貧困の削減をしようと考えている人々のうちで幾人かはこのことに気づいているようだ。Dylan Matthewsの主張はここにある。彼等は貧困層に現金を与えれば貧困が削減されると主張している。彼等はそのお金で何人ぐらいが貧困層でなくなるかも計算している。だが我々はその計算に慎重でなくてはならない。

彼等は統計局の定義を使っていない。彼等はNational Academy of Sciencesのものを使っている。統計局は絶対的貧困率を用いている。
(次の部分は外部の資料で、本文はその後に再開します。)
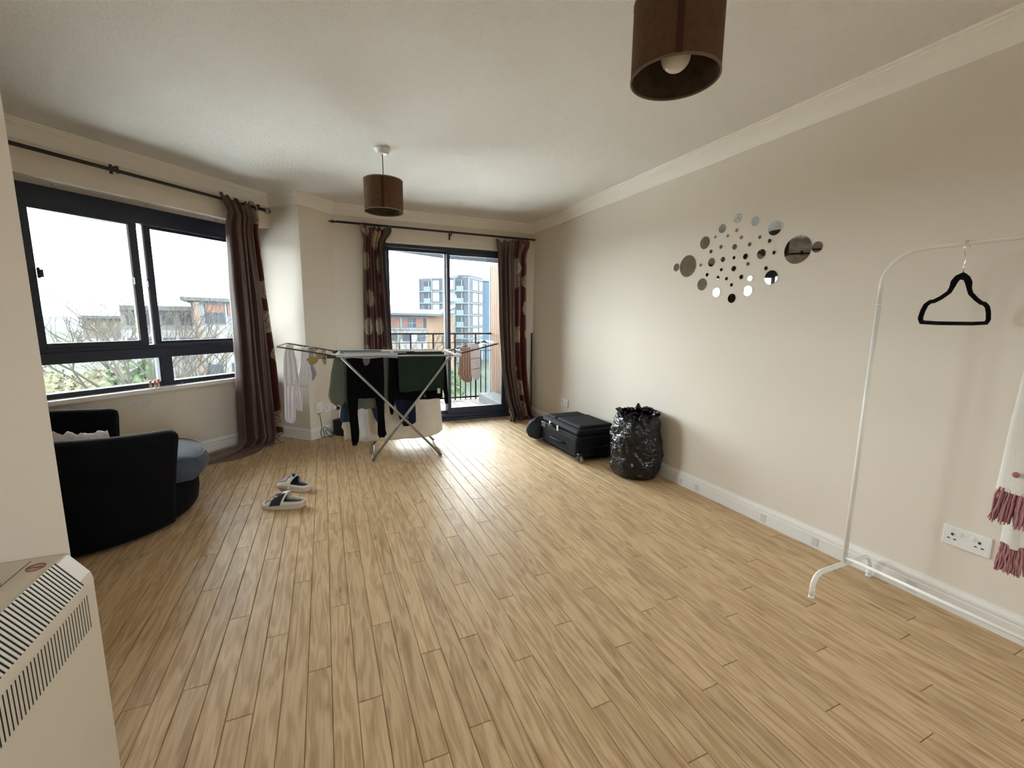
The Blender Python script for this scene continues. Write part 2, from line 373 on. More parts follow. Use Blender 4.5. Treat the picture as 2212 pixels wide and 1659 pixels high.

1960年代に必要な栄養を摂取するのに掛かった食料費の3倍として定義されている。これはインフレ率で更新する以外には他には何の変更も加えられていない。この期間に食糧の相対価格が大幅に下落したのでこれは誤解を生む指標となっている。現在の妥当な推計では食糧は家計の予算の10-15%で30-35%ではない。よってかつてよりも現在ではより多くのお金を食糧以外のものに費やすことが出来る。

NASのものは相対的貧困率だ。中央所得を求めそれに対する割合で定義する。その割合を下回った所得を貧困と定義する。これは貧困の指標というよりも所得格差の指標だ。だがEITC、SNAPなどによって貧困層でなくなる人数の計算はこのNASの定義にもとづいて行われている。統計局のものではない。

上記の数字や議論は必要以上に挑発的であったように見える。詳細に見れば上記の議論の細部に穴があるということは可能だ。だが基本的な主張に変更はない。アメリカは現在貧困を消滅させるのに十分な額を費やしている。統計局が用いている定義によれば貧困層に物やサービスを渡すかわりに現金を与えれば貧困率はゼロになるだろう。そうなっていない理由は単に貧困率の計算にその額を含めていないからだ。

これは本当に奇妙なことだ。アメリカは50兆円以上を費やしている。これは$500,000,000,000以上だ。この数え方によるとこれだけ費やしても貧困は只の1人も削減されないことになるのだ。

ここからメディケイドを取り除くことも出来る。それでも$125,000,000,000を貧困をまったく削減することなしに費やしていることになる。すでに述べたようにこれは非常に奇妙なことだ。

*これは非常にラフな計算であることに注意して欲しい。桁数の計算は合っている。これらの数字に関する不確実性を考慮すれば見掛けの正確性ということはありうるだろう。